Award for Teaching


Dr. Sayre Greenfield, Professor of English at the University of Pittsburgh at Greensburg, has received the 2012 CRL Primary Source Award for Teaching for his course on the History of the English Language. His course requires undergraduate students to conduct original research using primary source material that has been made available online.

Detail of online guide to assist students in Dr. Sayre Greenfield’s History of the English Language (ENGLIT 1552) course.

In this course, students learn about all facets of the development of the English language, including grammar, phonetics, spelling, and geography. The course culminates in a research paper that addresses the evolution of a single word of each student’s choosing. This paper requires the students to use online library resources containing primary source material, including the Oxford English Dictionary Online, Early English Books Online, and Eighteenth-Century Collections Online, in order to discover how the word and its usage have changed over several centuries. The purpose is for the students to analyze the actual texts to determine how words evolve, rather than relying on secondary literature written by scholars.

As an example for his students, Greenfield offers this linear history of the word “thread”:
 

SAMPLE: thread, n. c725
The word thread derives from the pre-Germanic hypothetical root verb þræ-, meaning “to twist, from which pre-Germanic noun tretus derives. This form turned into Old Germanic þræ-ðu. This became Old English þræd and ðred, first recorded in about 725 AD. This word is cognate with such words in other Germanic languages as Old Low German þrad (hypothetical), which later became Middle Dutch draet and modern Dutch draad. Old English þræd and ðred are also cognate with Old Norse þraðr, which became modern Danish traad and modern Swedish tråd. In Middle English, spelling varied from þræd, to þred, to threed and thred. By the 1500s, spelling such as threede and Scottish dialect threid had emerged, but the modern spelling of thread was in existence by Middle English, and it became the only spelling in standard English after the 1700s.

 

Samuel Johnson’s 1755 dictionary is among the earliest sources students are asked to consult for their word research.

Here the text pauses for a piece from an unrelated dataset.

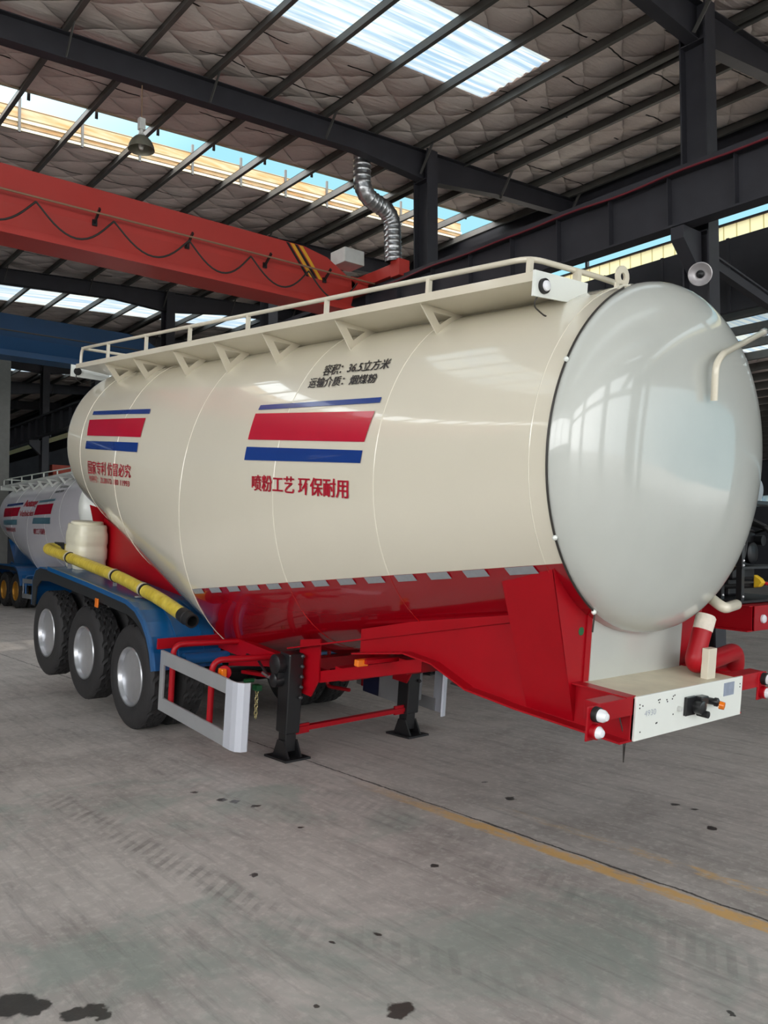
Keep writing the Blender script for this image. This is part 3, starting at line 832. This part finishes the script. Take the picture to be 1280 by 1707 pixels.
        # lamp outriggers on the nose
        for sy, ya in ((-1, -.585), (1, .645)):
            arm = MB()
            arm.box(5.27, 5.37, min(ya, ya + sy * .33), max(ya, ya + sy * .33), 1.40, 1.505)
            ar = arm.build('lamp_outrigger', frame, root, .004)
            ye = ya + sy * .345
            MB().box(5.36, 5.372, ye - .085, ye + .03, 1.31, 1.50).build('lamp_bracket', frame, ar, .01)
            for dz, dy in ((1.455, .0), (1.362, -.005)):
                l_ = MB().lathe([(.042, 0), (.042, .03), (.038, .034)], (5.372, ye - .02 + dy, dz), (1, 0, 0), 20).build('position_lamp', M['black_rubber'] if dz > 1.4 else frame, ar)
                MB().lathe([(.036, 0), (.034, .03), (.02, .05), (0, .054)], (5.372 + (.03 if dz > 1.4 else .012), ye - .02 + dy, dz), (1, 0, 0), 20).build('lens', M['lens'], l_)
        MB().tube([(5.30, -.62, 1.40), (5.33, -.60, 1.28), (5.335, -.59, 1.12), (5.335, -.585, 1.25)], .004, 6).build('loose_wire', M['cable_dark'], root)
    # ---- chassis rails, cross members
    for sy in (-1, 1):
        y = sy * .5
        r_ = MB().prism([(-3.3, .92), (1.2, .86), (2.3, .90), (3.55, 1.26), (3.55, 1.36), (2.3, 1.0), (1.2, 1.02), (-3.3, 1.12)], 'y', y - .04, y + .04)
        r_.build('chassis_rail', frame, root)
    for X, z in ((-3.2, 1.0), (-1.9, .98), (-.65, .96), (.7, .93), (1.75, .93), (2.5, 1.02), (3.3, 1.25)):
        MB().box(X - .05, X + .05, -.5, .5, z - .06, z + .05).build('cross_member', frame, root)
    MB().prism([(2.0, 1.22), (2.30, 1.28), (2.30, .92), (2.2, .76), (2.0, .76)], 'y', -.56, -.545).build('leg_bracket', frame, root)
    MB().prism([(2.0, 1.22), (2.30, 1.28), (2.30, .92), (2.2, .76), (2.0, .76)], 'y', .545, .56).build('leg_bracket', frame, root)
    # rear saddle: inclined side plates below the rear cone
    for sy in (-1, 1):
        y = sy * .55
        MB().prism([(-2.62, 1.98), (-1.9, 1.80), (.45, 1.02), (.45, .9), (-2.66, 1.05)], 'y', y - .006, y + .006).build('rear_saddle', frame, root)
        MB().prism([(sy * .52, 1.1), (sy * .55, 1.4), (sy * .74, 2.14), (sy * .6, 2.1), (sy * .3, 1.95), (sy * .3, 1.1)], 'x', -2.66, -2.645).build('rear_saddle_wall', frame, root)
        MB().beam((-2.66, sy * .66, 1.25), (-2.0, sy * .56, 1.05), .02, .3).build('rear_gusset', frame, root)
    # ---- landing legs
    for sy, ly in ((-1, -.66), (1, .74)):
        lg = MB().box(1.95, 2.11, ly - .075, ly + .075, .42, 1.12).build('landing_leg', M['black'], root, .012)
        MB().box(1.972, 2.088, ly - .055, ly + .055, .26, .44).build('inner_leg', M['black'], lg, .008)
        gx = MB().lathe([(.0, 0), (.085, 0), (.09, .02), (.085, .075), (.05, .09), (0, .09)], (1.985, ly - .07 if sy < 0 else ly + .07, 1.02), (0, sy, 0), 20)
        gx.box(1.93, 2.04, ly - .14 if sy < 0 else ly + .07, ly - .07 if sy < 0 else ly + .14, .86, 1.02).lathe([(.06, 0), (.06, .085), (.03, .1), (0, .1)], (1.99, ly + sy * .07, .88), (0, sy, 0), 16)
        gx.build('gearbox', M['black'], lg, .004)
        ft = MB().box(1.87, 2.21, ly - .13, ly + .13, .205, .222)
        for yy in (ly - .065, ly + .065): ft.prism([(1.92, .222), (2.16, .222), (2.09, .36), (1.99, .36)], 'y', yy - .008, yy + .008)
        # the foot swivels and lies flat on the floor
        f_ = ft.build('foot', M['black'], lg)
        if True:
            piv = Vector((2.04, ly, .30))
            f_.matrix_local = Matrix.Translation((0, 0, 2.04 * math.tan(P['tilt']) - .203)) @ Matrix.Translation(piv) @ Matrix.Rotation(-P['tilt'], 4, 'Y') @ Matrix.Translation(-piv)
        if P['tilt'] < .09: MB().box(1.972, 2.088, ly - .05, ly + .05, .06, .3).build('inner_leg_tube', M['black'], lg)
        if detail:
            for i in range(5):
                MB().lathe([(.018, 0), (.018, .012), (.01, .024), (0, .024)], (2.12, ly + .05, .74 + .09 * i), (1, 0, 0), 8).build('bolt', M['hub'], lg)
    MB().beam((2.05, -.60, .44), (2.05, .70, .46), .05, .04).beam((2.05, -.6, .435), (2.05, -.45, .44), .02, .085).beam((2.05, .55, .46), (2.05, .7, .46), .02, .085).build('leg_brace', frame, root)
    if detail:
        MB().tube([(1.22, -.62, .94), (1.58, -.73, .98), (1.9, -.80, .89), (1.96, -.80, .885)], .012, 8).build('crank_handle', M['black'], root)
        MB().tube([(1.78, -.79, .90), (1.95, -.80, .885)], .015, 8).build('crank_shaft', M['chrome'], root)
    # ---- side guards
    for sy in (-1, 1):
        y = sy * 1.21; a, b = .64, 1.93
        g = MB()
        g.box(a, b, y - .012, y + .012, .79, .92).box(a, b, y - .012, y + .012, .345, .475).box(a, a + .07, y - .013, y + .013, .345, .92)
        gd = g.build('side_guard', M['silver'], root, .004)
        pts = []
        prof = [(b - .02, y + sy * .016), (b + .09, y + sy * .016), (b + .15, y + sy * .004), (b + .19, y - sy * .035), (b + .20, y - sy * .085)]
        inner = [(p[0] - .012, p[1] - sy * .014) for p in prof]
        MB().prism(prof + inner[::-1], 'z', .345, .92).build('guard_end', M['silver_bright'], gd)
        for X, zt_ in ((.80, 1.0), (1.56, 1.0)):
            hp = bez([(X, y - sy * .04, .36), (X, y - sy * .04, zt_), (X + .1, sy * .52, zt_ + .0)], 8, .10)
            MB().tube(hp, .028, 10).build('guard_hoop', frame, root)
        MB().box(.585, .605, min(sy * 1.24, sy * .5), max(sy * 1.24, sy * .5), .92, 1.02).build('fender_arm', frame, root)
    if detail:
        am = MB().beam((3.19, -.80, 1.285), (3.19, -.05, 1.285), .07, .03).build('amber_lamp_arm', frame, root)
        MB().box(3.15, 3.20, -.86, -.76, 1.25, 1.30).build('side_marker_lamp', M['amber'], am, .006)
        ml = MB().lathe([(.06, 0), (.06, .02), (0, .02)], (1.66, -1.1, .91), (.7, -.7, 0), 18).build('lamp_backing', frame, root)
        MB().box(1.62, 1.70, -1.15, -1.10, .87, .945).build('side_marker_lamp', M['amber'], ml, .01)
        # chain hanging from the green valve
        ch = MB()
        for i in range(8):
            c_ = Vector((1.24, -.5, .575 - i * .034)); d_ = (1, 0) if i % 2 else (0, 1)
            pts = [c_ + Vector((d_[0] * .016 * math.cos(t), d_[1] * .016 * math.cos(t), .023 * math.sin(t))) for t in [2 * PI * k / 10 for k in range(11)]]
            ch.tube(pts, .0055, 6, False)
        ch.build('valve_chain', M['chain'], root)
        MB().box(1.20, 1.28, -.53, -.47, .59, .64).lathe([(.02, 0), (.02, .1)], (1.2, -.52, .68), (0, -1, 0), 10).build('drain_valve', M['green'], root)
        MB().beam((.75, -.52, .78), (1.75, -.55, .98), .05, .10).beam((1.0, -.5, .72), (1.6, -.52, .80), .08, .03).build('hose_bracket', frame, root)
        MB().tube([(.68, -1.0, .82), (.68, -.52, .815)], .055, 16).build('air_reservoir', M['blue'], root)
        # boxes hung on the far side
        MB().box(1.18, 1.5, .85, 1.15, .42, .74).build('tool_box', M['navy'], root, .01)
        MB().box(1.5, 1.82, .80, 1.12, .44, .78).build('battery_box', M['silver'], root, .01)
        MB().tube(bez([(.95, .55, .88), (.95, .55, .45), (1.25, .62, .47)], 6, .06), .02, 8).build('box_cradle', frame, root)
    # ---- fenders
    lip = [(-3.12, .80), (-3.12, 1.12), (-3.02, 1.25), (-2.85, 1.305), (-2.5, 1.315), (-1.165, 1.29), (-.1, 1.255), (.13, 1.21), (.30, 1.12), (.43, 1.0), (.52, .86), (.575, .70)]
    for sy in (-1, 1):
        fm = M[P['fender']]
        a, b = sorted((sy * 1.26, sy * .52))
        fe = MB().sheet(lip, 'y', a, b, .015).build('fender', fm, root)
        l2 = [(x_, z_) for x_, z_ in lip]
        a, b = sorted((sy * 1.285, sy * 1.255))
        MB().sheet(lip[4:], 'y', a, b, .05).build('fender_lip', fm, fe)
        a, b = sorted((sy * 1.26, sy * 1.245))
        lin_in = [(x_ - .02 * (1 if x_ > 0 else -1) if abs(z_) < 1.2 else x_, z_ - .11) for x_, z_ in lip]
        MB().prism(lip + [(.50, .70), (.44, .84), (.35, .97), (.22, 1.06), (.05, 1.12), (-.1, 1.145), (-1.165, 1.17), (-2.5, 1.18), (-2.8, 1.15), (-2.95, 1.05), (-3.0, .8)], 'y', a, b).build('fender_liner', M['liner'], fe)
        if detail:
            for yy in (.70, .98):
                MB().sheet([(x_, z_ + .004) for x_, z_ in lip[6:]], 'y', *sorted((sy * yy - .008, sy * yy + .008)), .022).build('fender_rib', fm, fe)
            if sy < 0:
                am = MB().box(-.92, -.84, -1.285, -1.265, 1.10, 1.20).build('side_marker_lamp', M['amber'], fe, .008)
    # ---- axles and wheels
    wheel0 = None
    for i in range(3):
        X = -1.278 * i
        MB().tube([(X, -.85, .525), (X, .85, .525)], .075, 12).box(X - .45, X + .45, -.55, -.47, .62, .70).box(X - .45, X + .45, .47, .55, .62, .70).box(X - .03, X + .03, -.53, -.49, .6, .98).box(X - .03, X + .03, .49, .53, .6, .98).build('axle', M['black'], root)
        for sy in (-1, 1):
            for inner in (0, 1):
                if wheel0 is None:
                    wheel0 = tyre_mb().build('wheel', M['rubber'], root); smooth_sides(wheel0)
                    wheel0.location = (0, 0, 0)
                    wr = M[P['rim']]
                    MB().lathe([(.290, .05), (.302, .016), (.296, .006), (.284, .010), (.276, .035), (.262, .11), (.256, .20)], (0, 0, 0), (0, 1, 0), 48).build('rim', wr, wheel0)
                    MB().lathe([(.257, .195), (.225, .222), (.19, .226), (.12, .232), (.0, .232)], (0, 0, 0), (0, 1, 0), 40).build('wheel_disc', M['disc'] if P['rim'] == 'alloy' else wr, wheel0)
                    hb = MB().lathe([(.13, .235), (.122, .16), (.10, .13), (.085, .12), (.0, .118)], (0, 0, 0), (0, 1, 0), 24)
                    for k in range(10):
                        t = 2 * PI * k / 10; hb.lathe([(.014, 0), (.014, -.035), (0, -.036)], (.165 * math.cos(t), .228, .165 * math.sin(t)), (0, 1, 0), 6)
                    hb.build('hub', M['hub'], wheel0)
                    wv = wheel0
                else:
                    wv = dup(wheel0, root)
                wv.location = (X, sy * (1.255 - .335 * inner), .525)
                wv.rotation_euler = (0, random.uniform(0, 6), 0 if sy < 0 else PI)
                if sy > 0: wv.rotation_euler = (0, random.uniform(0, 6), PI)
    return tank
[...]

For their final paper, Greenfield encourages students to pick a word that is either common or, if less common, a word with an interesting history of development and has changed meanings significantly (although he cautions that he has already seen several papers on the word “gay,” for example). He requires several examples of the word pulled from Early English Books Online and Eighteenth-Century Collections Online, as well as other library reference sources such as Cassell’s Dictionary of Slang (1998), or the Harper Dictionary of Contemporary Usage (1975).

 

The goal is that these examples will enable students to draw conclusions from the patterns of word use these instances collectively reveal. For the majority of the students, the type of research required to successfully complete the final paper is unfamiliar territory and may be among their first uses of primary source material. An online libguide offers help from university librarians and more background material regarding these sources.